Debo haberme sentido no solo confiado y confiable cocinero, cuando un día, en mis tiempos adolescentes de Palestra, y a falta de cocinero o “ecónomo” oficial, decidieron encargarme la importante tarea de cocinar para un grupo mayor a treinta personas; y, aunque entonces no se me quemó el arroz, habría de sucederme algo parecido (aunque al revés), y es que no logré que se cocinara completamente el cereal! Siempre recordaré con gracia los apuros que pasamos una tarde, a la hora vespertina, cuando correteando por las tiendas de Conocoto con un querido compañero, buscábamos atún enlatado para colocarlo en el centro de unas bolas de masa gelatinosa en que, por motivos nunca explicados, se nos había convertido el arisco y caprichoso arroz mal cocinado. Y es que, claro, no habíamos caído en cuenta que para los asuntos de cocina también contaba la aritmética… Porque no podía prescindirse de la indispensable proporción!

Por ello es que, pasados los años y establecidas ya mis pretensiones culinarias, he tratado de poner empeño en saber debidamente “parar el arroz”, y en hacerlo con propiedad. Así es como he aprendido a preparar “risottos” y paellas; y hasta a dejar esa costrita quemada que en España no llaman cocolón, sino “socarrat”. Imagino que el término viene de un verbo que significa tostar ligeramente, o sea “socarrar”. Por esto que, cuando de preparar paellas se trata, mis familiares y amigos me dejan solito en la cocina; y solo vienen de rato en rato a cerciorarse que no me he escapado del sagrado recinto, a cuento de que vienen a regalarme una copa de vino, o de que lo que realmente quieren es solo curiosear…

Nada hay más complejo que satisfacer las ajenas expectativas, como cuando me piden que prepare una paella, lo que sucede precisamente cuando me encuentro lejos de donde puedo conseguir sus ingredientes y cuando esos elementos se me hacen difíciles de encontrar. Hace pocos días había ofrecido cocinar una paella a mi retorno de la Gran Muralla cuando, para mi horror y contrariedad, descubrí que no iba a tratarse de “compartir unos sabores”, sino de una cena formal, con mozos de librea, y que entre los degustadores se encontraban nada menos que los principales personeros de dos distintas embajadas… Y yo, que había pensado que mis evaluaciones profesionales se habían terminado, tuve que someterme a esta nueva forma de inesperada valoración…!
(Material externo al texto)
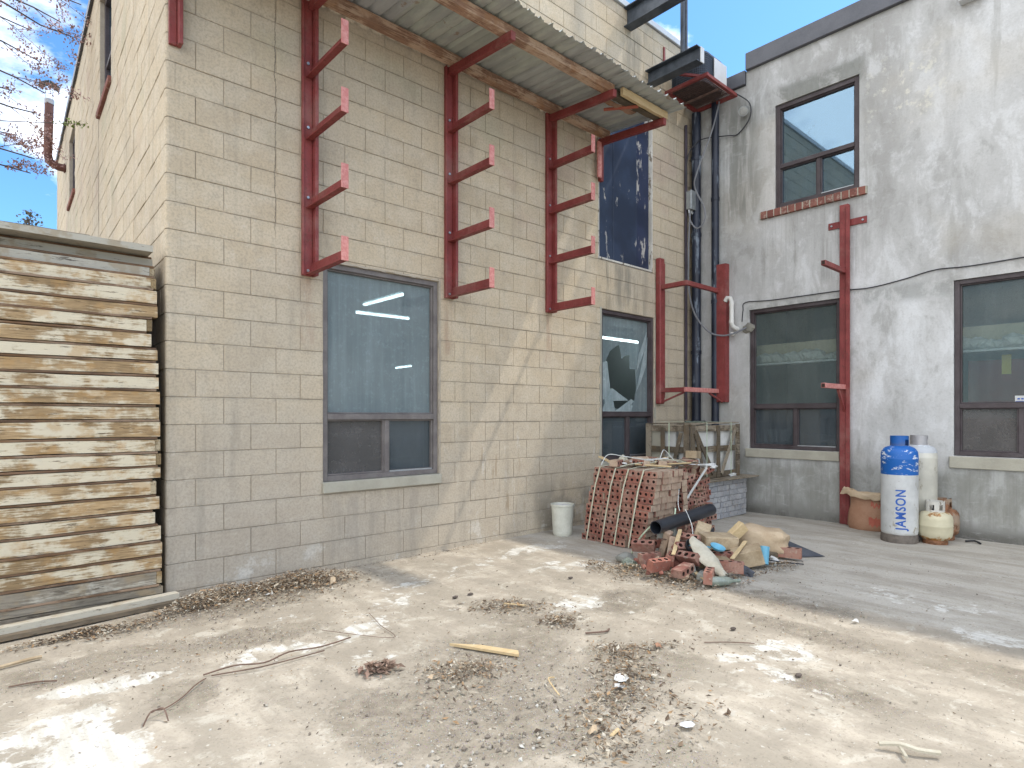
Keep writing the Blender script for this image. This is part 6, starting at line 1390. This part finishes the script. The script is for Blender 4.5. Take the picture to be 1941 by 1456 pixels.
scrap(1.36, -2.98, .045, 'white_stuff', 'torn white paper on the leaf trail, nearer the wall'); scrap(1.28, -3.03, .035, 'white_stuff', 'torn white paper on the leaf trail, nearer the camera')
scrap(1.20, -3.45, .040, 'ac_white', 'flat greyish white scrap in front of the leaf trail'); scrap(3.13, -3.45, .030, 'white_stuff', 'small bright white scrap on the shaded ground at the right')
scrap(.58, -.40, .035, 'white_stuff', 'white card on the leaf drift by the block wall', h=.018); scrap(.42, -.44, .03, 'white_stuff', 'small white scrap at the left of the leaf drift', h=.018)
scrap(.86, -3.22, .028, 'bag', 'orange-brown curled leaf at the front of the yard', 'dead_leaf', 'leaf', .03); scrap(1.76, -2.16, .032, 'bag', 'large tan leaf on the middle leaf patch', 'dead_leaf', 'leaf', .02)
scrap(1.83, -2.87, .030, 'bag2', 'reddish curled leaf at the right end of the leaf trail', 'dead_leaf', 'leaf', .03); scrap(.66, -2.35, .022, 'bag', 'small orange leaf near the reddish twig clump', 'dead_leaf', 'leaf', .02)
scrap(1.05, -.45, .03, 'bag', 'yellowish leaf on the wall drift below the large window', 'dead_leaf', 'leaf', .06)
cable([(1.62, -4.04, .02), (1.66, -4.10, .028), (1.68, -4.16, .022), (1.72, -4.22, .02)], .010, 'cloth', 'forked bone-pale root on the sunny ground at the lower right', 'root', 5, 'root')
cable([(1.66, -4.10, .02), (1.60, -4.14, .015)], .007, 'cloth', 'short pale root piece touching the forked one at the lower right', 'root', 4, 'root')
blk(.93, -3.28, .003, .07, .016, .012, 0, 0, 12, 'fresh_wood', 'wood_chip', 'small pale wood block in front of the orange curled leaf', 'wood chip')
blk(1.74, -1.78, .012, .16, .014, .010, 0, 3, -50, 'fresh_wood', 'wooden_lath', 'thin pale slat lying on the middle leaf patch', 'slat')
for (x, y, lab) in [(2.55, -1.55, 'dark stub on the pale ground left of the rubble'), (1.55, -1.35, 'dark pebble on the pale ground, left of two below the wall'), (1.68, -1.36, 'dark pebble on the pale ground, right of two below the wall'), (2.43, -3.0, 'dark chip at the edge of the shade'), (2.05, -3.55, 'brown clod of earth on the sunny ground at the lower right')]:
    lump((x, y, .010), .017, (1.4, .9, .6), 'bark', 'dirt_clod', .5, 1, label=lab, category='clod')
print('objects', len(bpy.data.objects))
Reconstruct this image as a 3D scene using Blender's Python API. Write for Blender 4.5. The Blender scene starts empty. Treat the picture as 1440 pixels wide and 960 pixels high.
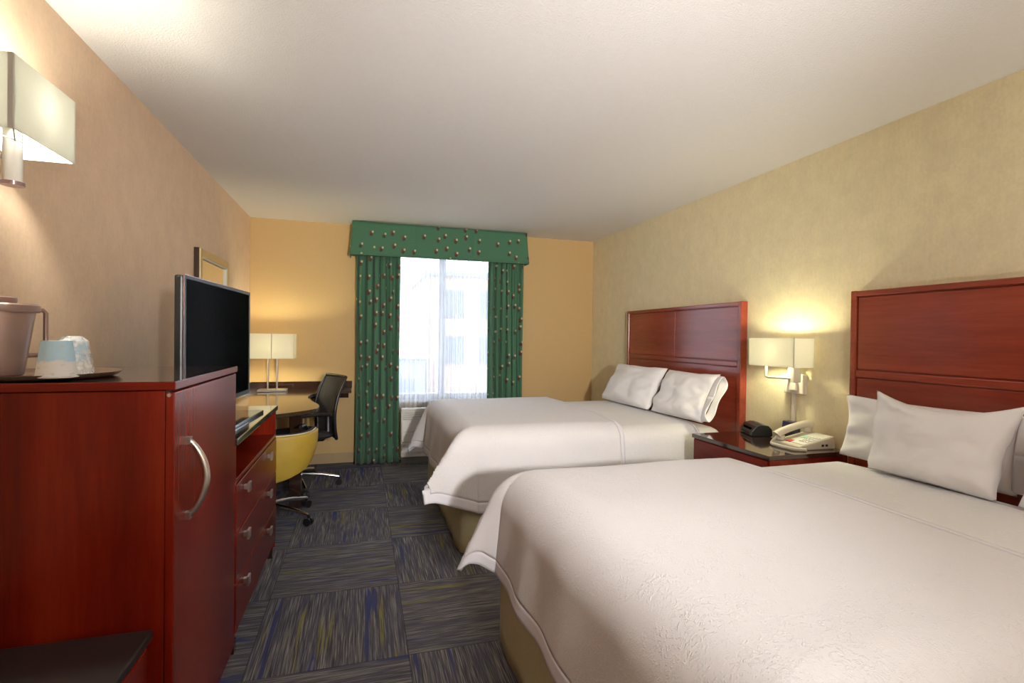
import bpy, bmesh, math, random
import numpy as np
from mathutils import Matrix, Vector, noise
PI = math.pi
rnd = random.Random(7)
scn = bpy.context.scene
COL = scn.collection

# ------------------------------------------------------------------ room dimensions (metres, camera on x=y=0)
L, R, D, C, BK = -1.03, 2.56, 5.38, 2.40, -1.7
CAMZ = 1.29

# ------------------------------------------------------------------ mesh helpers
class MB:
    """collects shapes; build() links them as ONE mesh object"""
    def __init__(s):
        s.v, s.f, s.uv = [], [], []
    def add(s, vs, fs, uvs=None):
        b = len(s.v)
        s.v += [tuple(v) for v in vs]
        s.f += [tuple(b + i for i in f) for f in fs]
        s.uv += list(uvs) if uvs is not None else [(0.0, 0.0)] * len(vs)
        return s
    def box(s, x0, x1, y0, y1, z0, z1, M=None):
        vs = [Vector((x, y, z)) for z in (z0, z1) for y in (y0, y1) for x in (x0, x1)]
        if M is not None: vs = [M @ v for v in vs]
        return s.add(vs, [(0, 2, 3, 1), (4, 5, 7, 6), (0, 1, 5, 4), (2, 6, 7, 3), (0, 4, 6, 2), (1, 3, 7, 5)])
    def hexa(s, p):   # 8 points, bottom ring then top ring (each counter-clockwise)
        return s.add(p, [(3, 2, 1, 0), (4, 5, 6, 7), (0, 1, 5, 4), (1, 2, 6, 5), (2, 3, 7, 6), (3, 0, 4, 7)])
    def prism(s, poly, z0, z1):
        n = len(poly)
        vs = [(x, y, z0) for x, y in poly] + [(x, y, z1) for x, y in poly]
        fs = [tuple(range(n - 1, -1, -1)), tuple(range(n, 2 * n))] + [(i, (i + 1) % n, n + (i + 1) % n, n + i) for i in range(n)]
        return s.add(vs, fs)
    def prism_y(s, poly, y0, y1):     # poly in (x,z)
        n = len(poly)
        vs = [(x, y0, z) for x, z in poly] + [(x, y1, z) for x, z in poly]
        fs = [tuple(range(n)), tuple(range(2 * n - 1, n - 1, -1))] + [((i + 1) % n, i, n + i, n + (i + 1) % n) for i in range(n)]
        return s.add(vs, fs)
    def lathe(s, prof, seg=32, c=(0, 0), sx=1, sy=1):   # prof (r,z)
        vs, fs = [], []
        for r, z in prof:
            for k in range(seg):
                a = 2 * PI * k / seg
                vs.append((c[0] + sx * r * math.cos(a), c[1] + sy * r * math.sin(a), z))
        m = len(prof)
        for i in range(m - 1):
            for k in range(seg):
                fs.append((i * seg + k, i * seg + (k + 1) % seg, (i + 1) * seg + (k + 1) % seg, (i + 1) * seg + k))
        fs.append(tuple(range(seg - 1, -1, -1)))
        fs.append(tuple((m - 1) * seg + k for k in range(seg)))
        return s.add(vs, fs)
    def tube(s, pts, r, seg=10, closed=False, flat=None):
        pts = [Vector(p) for p in pts]
        n = len(pts)
        rr = r if isinstance(r, (list, tuple)) else [r] * n
        vs, fs, N = [], [], None
        for i, p in enumerate(pts):
            if closed: t = pts[(i + 1) % n] - pts[i - 1]
            else: t = pts[min(i + 1, n - 1)] - pts[max(i - 1, 0)]
            t.normalize()
            if N is None:
                N = Vector((0, 0, 1)) if abs(t.z) < .9 else Vector((1, 0, 0))
            N = (N - t * N.dot(t)).normalized()
            B = t.cross(N)
            for k in range(seg):
                a = 2 * PI * k / seg
                vs.append(p + (N * math.cos(a) * (flat or 1) + B * math.sin(a)) * rr[i])
        m = n if closed else n - 1
        for i in range(m):
            j = (i + 1) % n
            for k in range(seg):
                k2 = (k + 1) % seg
                fs.append((i * seg + k, i * seg + k2, j * seg + k2, j * seg + k))
        if not closed:
            fs.append(tuple(range(seg - 1, -1, -1)))
            fs.append(tuple((n - 1) * seg + k for k in range(seg)))
        return s.add(vs, fs)
    def grid(s, nu, nv, fn, uvfn=None, keep=None):
        idx, vs, uv, fs = {}, [], [], []
        for i in range(nu):
            for j in range(nv):
                idx[i, j] = len(vs)
                u, v = i / (nu - 1), j / (nv - 1)
                vs.append(fn(u, v)); uv.append(uvfn(u, v) if uvfn else (u, v))
        for i in range(nu - 1):
            for j in range(nv - 1):
                if keep is None or keep(i, j):
                    fs.append((idx[i, j], idx[i + 1, j], idx[i + 1, j + 1], idx[i, j + 1]))
        used = sorted({k for f in fs for k in f}); mp = {k: n for n, k in enumerate(used)}
        return s.add([vs[k] for k in used], [tuple(mp[k] for k in f) for f in fs], [uv[k] for k in used])
    def build(s, name, mat, parent=None, bevel=0, smooth=False, solid=0, solid_off=-1, sub=0, world=False, seg=2):
        me = bpy.data.meshes.new(name)
        vs = s.v
        if parent is not None and world:
            W = Matrix.Identity(4); o = parent
            while o is not None:
                W = o.matrix_basis @ W; o = o.parent
            I = W.inverted(); vs = [tuple(I @ Vector(v)) for v in vs]
        me.from_pydata(vs, [], s.f); me.validate(); me.update()
        ul = me.uv_layers.new(name='UVMap')
        li = np.zeros(len(me.loops), dtype=np.int32); me.loops.foreach_get('vertex_index', li)
        ul.data.foreach_set('uv', np.array(s.uv, dtype=np.float32)[li].ravel())
        bm = bmesh.new(); bm.from_mesh(me)
        if not solid: bmesh.ops.recalc_face_normals(bm, faces=bm.faces)
        bm.to_mesh(me); bm.free()
        if mat: me.materials.append(mat)
        if smooth:
            me.polygons.foreach_set('use_smooth', [True] * len(me.polygons))
            me.set_sharp_from_angle(angle=math.radians(40 if smooth is True else smooth))
        o = bpy.data.objects.new(name, me); COL.objects.link(o)
        if parent is not None: o.parent = parent
        if solid:
            m = o.modifiers.new('solid', 'SOLIDIFY'); m.thickness = solid; m.offset = solid_off
        if sub:
            m = o.modifiers.new('sub', 'SUBSURF'); m.levels = sub; m.render_levels = sub
        if bevel:
            m = o.modifiers.new('bevel', 'BEVEL'); m.width = bevel; m.segments = seg; m.limit_method = 'ANGLE'; m.angle_limit = math.radians(40)
        return o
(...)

Yo, que a menudo alardeo de haber cocinado para más de treinta personas, he tenido que aprender una nueva lección y a destiempo, una que parece que es exigida por la propia diplomacia: aquella de que no van bien el arroz quemado con las relaciones internacionales… Por suerte, en mi más reciente experiencia no hubo ni arroz quemado, ni cocolón, ni socarrat; y por fortuna, pude contar con mi propia paellera y también conseguir los ingredientes necesarios. Para mi gusto, creo que no estuve generoso con la sal; pero, por fortuna, con la sal sucede igual que con la cocción, que es preferible que falte un poco a que se nos pase de la raya! Ya habrá oportunidad, a base de juro por Dios, de comentar en otra entrada mi propio y personal procedimiento, el mismo que no tiene secretos y que hasta aquí, por lo menos, no se ha topado con remilgosos reclamos…
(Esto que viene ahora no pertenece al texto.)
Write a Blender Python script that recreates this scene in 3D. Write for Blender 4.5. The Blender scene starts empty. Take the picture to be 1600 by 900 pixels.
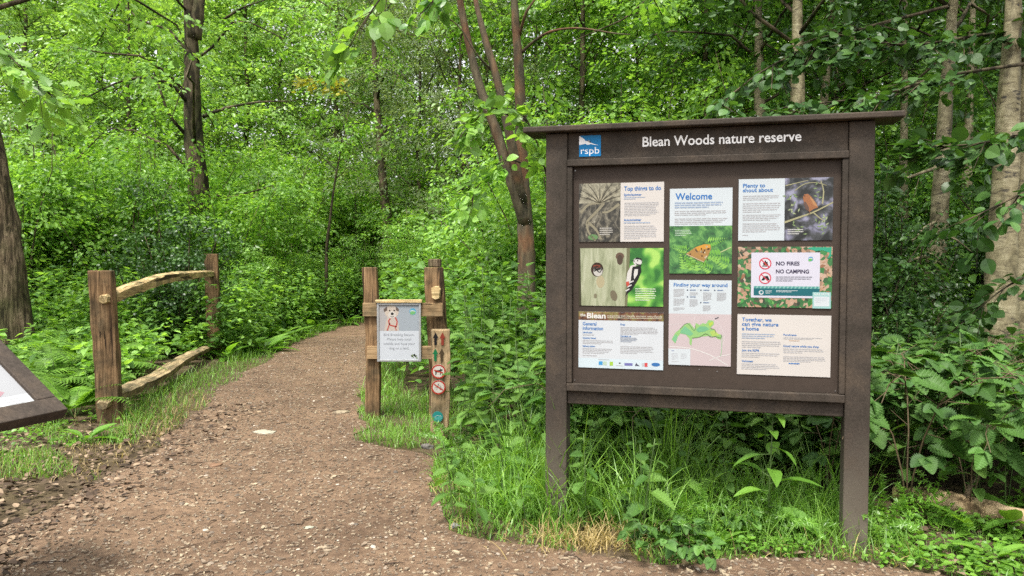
import bpy, bmesh, math, random
import numpy as np
from mathutils import Vector, Matrix

# ------------------------------------------------------------------ camera, light, exposure
C = bpy.context.scene
COL = C.collection
F, H, PITCH = 1202.0, 1.45, math.atan(48 / 1202)
cam = bpy.data.cameras.new("camera"); cam_o = bpy.data.objects.new("camera", cam); COL.objects.link(cam_o)
cam_o.location = (0, 0, H); cam_o.rotation_euler = (math.pi / 2 - PITCH, 0, 0)
cam.sensor_width = 36.0; cam.lens = 36.0 * F / 1600; cam.clip_start = 0.05; cam.clip_end = 500
C.camera = cam_o

SUN_EL, SUN_AZ = math.radians(66), math.radians(200)      # azimuth clockwise from +Y: light from behind the camera, a little left
w = bpy.data.worlds.new("World"); C.world = w; w.use_nodes = True
wn, wl = w.node_tree.nodes, w.node_tree.links
bg = wn["Background"]
sky = wn.new("ShaderNodeTexSky"); sky.sky_type = 'NISHITA'; sky.sun_disc = False
sky.sun_elevation = SUN_EL; sky.sun_rotation = SUN_AZ; sky.dust_density = 4.0; sky.air_density = 1.0
hs = wn.new("ShaderNodeHueSaturation"); hs.inputs['Saturation'].default_value = 0.12
wl.new(sky.outputs[0], hs.inputs['Color']); wl.new(hs.outputs[0], bg.inputs[0]); bg.inputs[1].default_value = 0.10
sl = bpy.data.lights.new("sun", 'SUN'); so = bpy.data.objects.new("sun", sl); COL.objects.link(so)
sl.energy = 1.5; sl.angle = math.radians(10); sl.color = (1.0, 0.95, 0.86)
sd = Vector((math.sin(SUN_AZ) * math.cos(SUN_EL), math.cos(SUN_AZ) * math.cos(SUN_EL), math.sin(SUN_EL)))
so.rotation_euler = sd.to_track_quat('Z', 'Y').to_euler(); so.location = sd * 40
C.view_settings.view_transform = 'Standard'; C.view_settings.look = 'None'; C.view_settings.gamma = 1
C.view_settings.use_curve_mapping = False
C.view_settings.exposure = 1.98
cy = C.cycles
cy.use_denoising = False; cy.max_bounces = 8; cy.diffuse_bounces = 6; cy.glossy_bounces = 2; cy.transmission_bounces = 4
cy.caustics_reflective = False; cy.caustics_refractive = False; cy.sample_clamp_indirect = 6.0

# ------------------------------------------------------------------ helpers
R_ = np.random.default_rng
def ray(px, py):
    a, b = (px - 800) / F, (450 - py) / F
    return np.array([a, math.cos(PITCH) + b * math.sin(PITCH), -math.sin(PITCH) + b * math.cos(PITCH)])
def ground_at(px, py, z=0.0):
    d = ray(px, py); t = (z - H) / d[2]
    return np.array([0, 0, H]) + t * d
def at(px, py, Y):
    d = ray(px, py); t = Y / d[1]
    return np.array([0, 0, H]) + t * d
def X(px, Y): return (px - 800) / F * Y

def terrain(x, y):
    """flat near the camera, a slow rise behind and at the far left"""
    z = np.clip(np.asarray(y, float) - 20, 0, 60) * 0.10
    z = z + np.clip(np.asarray(y, float) - 9, 0, 60) * np.clip((-np.asarray(x, float) - 6.0) / 6, 0, 1) * 0.05
    z = z + np.clip((np.asarray(x, float) - 2.2), 0, 10) * np.clip((np.asarray(y, float) - 4.2) / 3, 0, 1) * 0.03
    return z

def link(o, parent=None):
    COL.objects.link(o)
    if parent is not None: o.parent = parent
    return o
def tag(o, label, cat, group=None):
    o["label"] = label; o["category"] = cat
    if group: o["group"] = group
    return o
def thing(name, label, cat, loc=(0, 0, 0), rz=0.0, group=None, scale=None):
    o = bpy.data.objects.new(name, None); o.empty_display_size = 0.1
    link(o); o.location = loc; o.rotation_euler = (0, 0, rz)
    if scale is not None: o.scale = scale if hasattr(scale, '__len__') else (scale,) * 3
    return tag(o, label, cat, group)
def kind(o, k): o["kind"] = k; return o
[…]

Soy consciente, en este punto, que hay gente que accede a este blog por motivos culinarios. De hecho, mi entrada más popular sigue siendo una que alguna vez intitulé “Caldo de treinta y uno”. Con estas experiencias, las de los peroles y mis “escribientes” trasiegos, lo más aconsejado va a ser la invención de una paella, a la que estoy a punto de otorgar autoría y padrinazgo: “Paella de treinta y uno”… Qué tal?